В своем размышлении Бунин соединяет историографию (что позволяет нам хотя бы мельком взглянуть на круг его чтения) и литературу — и неожиданно делает странную похвалу Ленину:
Ключевский отмечает чрезвычайную «повторяемость» русской истории. К великому несчастию, на эту «повторяемость» никто и ухом не вел... «Ведь что ж было? — говорит Достоевский. — Была самая невинная, милая либеральная болтовня... Нас пленял не социализм, а чувствительная сторона социализма...» Но ведь было и подполье, а в этом подполье кое-кто отлично знал, к чему именно он направляет свои стопы, и некоторые, весьма для него удобные, свойства русского народа.
«Подполье», из которого выйдут большевики, описано, конечно, с оглядкой на «Бесов», но здесь же есть очень интересное наблюдение: «Не верится, чтобы Ленины не знали и не учитывали всего этого!» — причем иногда гораздо лучше, чем люди из других слоев населения:
Те, которым, в сущности, было совершенно наплевать на народ, — если только он не был поводом для проявления их прекрасных чувств, — и которого они не только не знали и не желали знать, но даже просто не замечали, как не замечали лиц извозчиков, на которых ездили в какое-нибудь Вольно-Экономическое общество. Мне Скабичевский признался однажды: «Я никогда в жизни не видал, как растет рожь. То есть, может, и видел, да не обратил внимания». А мужика, как отдельного человека, он видел? Он знал только «народ», «человечество». Даже знаменитая «помощь голодающим» происходила у нас как-то литературно, только из жажды лишний раз лягнуть правительство, подвести под него лишний подкоп.

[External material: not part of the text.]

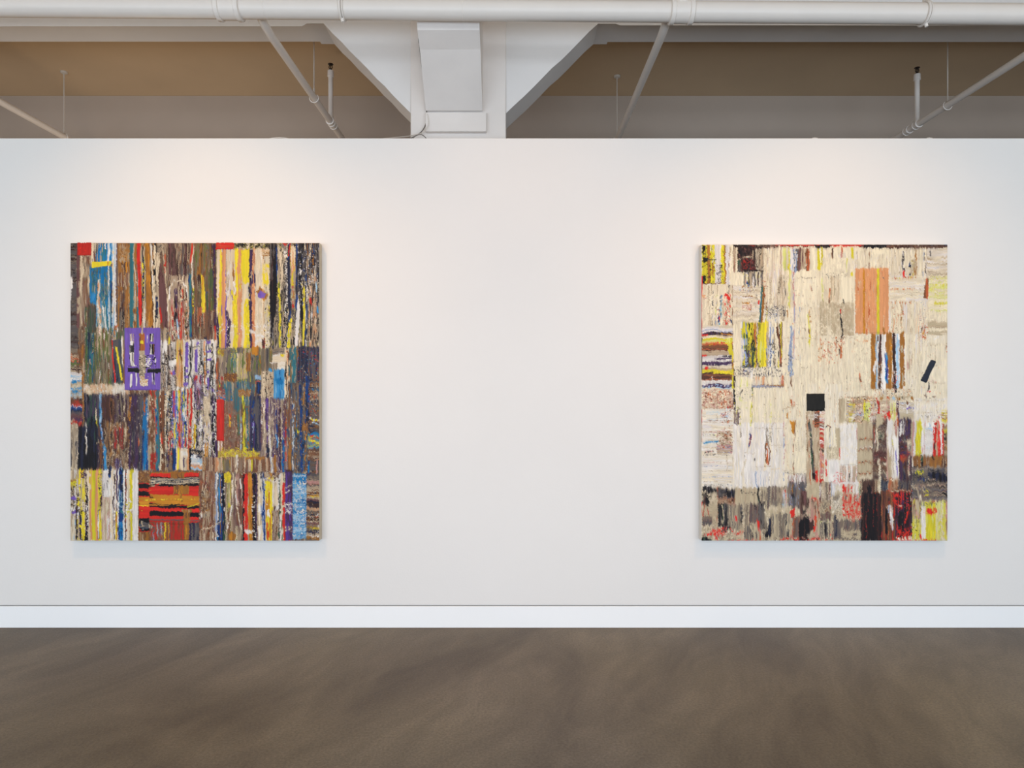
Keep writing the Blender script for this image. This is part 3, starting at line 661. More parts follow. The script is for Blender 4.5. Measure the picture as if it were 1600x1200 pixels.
D(176, 615, 222, 735, 'c T', .05, 1.6, 3); D(160, 690, 205, 735, 'c k', .12, 1.8, 2.5)
# colourful strands in the centre
G('v', 257, 604, 316, 704, 'T2 c3 k1.6 T2 h1 v1.6 T3 b1.4 c2.5 R1.8 T1.4 v2 Y2 N1.3 c2.5 r2 T3 j1.5 c2 V1.4 R2.4 T1.6 N1.5 v2.4 c2 k1', wob=1.2, mix=.34)
D(256, 606, 320, 712, 'w k b', .20, 1.9, 1.7); D(270, 640, 316, 700, 'x w Y', .14, 2.2, 1.8); L([(271, 606), (272, 650)], 2.2, 'R1j1'); L([(279, 606), (279, 640)], 2.2, 'Y'); L([(298.5, 606), (299, 640), (297, 664)], 2.8, 'R1r1'); L([(273, 620), (274, 650)], 3, 'v1', .8, .7)
L([(281, 640), (283, 660), (282, 700)], 2.6, 'r1j1', .8, .6); L([(272.5, 660), (273, 684)], 1.8, 'Y1y1'); L([(286, 628), (288, 655)], 5, 't1l1w1', .9, .65); L([(263, 640), (262, 730)], 3, 'V1h1', .9, .5); D(262, 672, 270, 710, 'R p', .4, 2.2)
L([(290, 684), (289, 698)], 2, 'O1R1'); L([(280, 684), (281, 700)], 2.5, 'R1r1', .6, .8)
# white, black and violet strands
S('v', 250, 532, 288, 610, 'w5 T2 k1.4 m1 n.6 c1', fine=1.6); S('v', 284, 530, 338, 606, 'w6 k1.2 c2 h.7', fine=1.3, z=1.4); S('v', 300, 604, 338, 716, 'w5 c2 k1.6 T1.6 e1', fine=1.9, z=1.4)
D(252, 552, 276, 608, 'k h', .26, 1.7, 1.3); L([(252, 568), (275, 568)], 1.6, 'k', .7, .8); L([(254, 559), (272, 560)], 1.8, 'k1h1', .8, .7); Q([(254, 532), (261, 532), (261, 548), (254, 547)], 'w'); L([(264, 528), (264, 536)], 2.6, 'y'); L([(263, 540), (263, 600)], 2, 'k1M1', .8, .7)
Q([(269, 577), (273, 577), (273.5, 584), (269, 584)], 'v'); L([(266, 580), (268, 583)], 3, 'R1x1'); Q([(263, 562), (275, 561), (275, 570), (263, 571)], 'w')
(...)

Для Бунина это особенно важно, так как о нем «говорили, что я только ненавижу» — и эту критику в своей адрес он связывает с феноменом создающей «вторую реальность» литературы. «Повторяемость» русской истории, отмеченную Ключевским, он видит в восстаниях Разина и Пугачева — а до них в Смуте, о которой приводит крайне интересную цитату из «Истории России» Сергея Михайловича Соловьева, источник которой найти не удалось: «Среди духовной тьмы молодого, неуравновешенного народа, как всюду недовольного, особенно легко возникали смуты, колебания, шаткость... И вот они опять возникли в огромном размере... Дух материальности, неосмысленной воли, грубого своекорыстия повеял гибелью на Русь... У добрых отнялись руки, у злых развязались на всякое зло... Толпы отверженников, подонков общества потянулись на опустошение своего же дома под знаменами разноплеменных вожаков, самозванцев, лжецарей, атаманов из вырожденцев, преступников, честолюбцев...» Революция в исторических взглядах Бунина является только финалом бунта, его конечной целью. Другой ряд для сравнения русской революции уже гораздо привычнее: «Сен-Жюст, Робеспьер, Кутон... Ленин, Троцкий, Дзержинский... Кто подлее, кровожаднее, гаже? Конечно, все-таки московские. Но и парижские были неплохи». Бунин, кажется, провел эту льстившую большевикам историческую параллель первым из их оппонентов.
Бунин был одним из тех авторов, кто не видел будущего после 1917 года — по крайней мере в каком-то созидательном ключе. История для Бунина во многом кончилась в этом году, после этого эмигранты живут только по инерции — или же происходит жутковатый эксперимент, выпадающий из привычных координат: «Что до нас, то мы должны унести с собой в могилу разочарование величайшее в мире». (Парадоксальным образом — и совсем с другой точки зрения — с Буниным смыкается современный философ Артемий Магун, интерпретирующий революцию всегда как Трагедию.) Причем эта ломка происходила для Бунина сразу на нескольких уровнях. Возможно, самые яркие примеры — читатель найдет их без труда — связаны с возросшим хамством, которое в новой советской действительности подавалось как бытовое освобождение. Разумеется, для Бунина ни о каком «освобождении» речи не идет, и сейчас канализация агрессии в хамство, которую он так блестяще описал, может прочитываться как одна из самых характерных черт революции.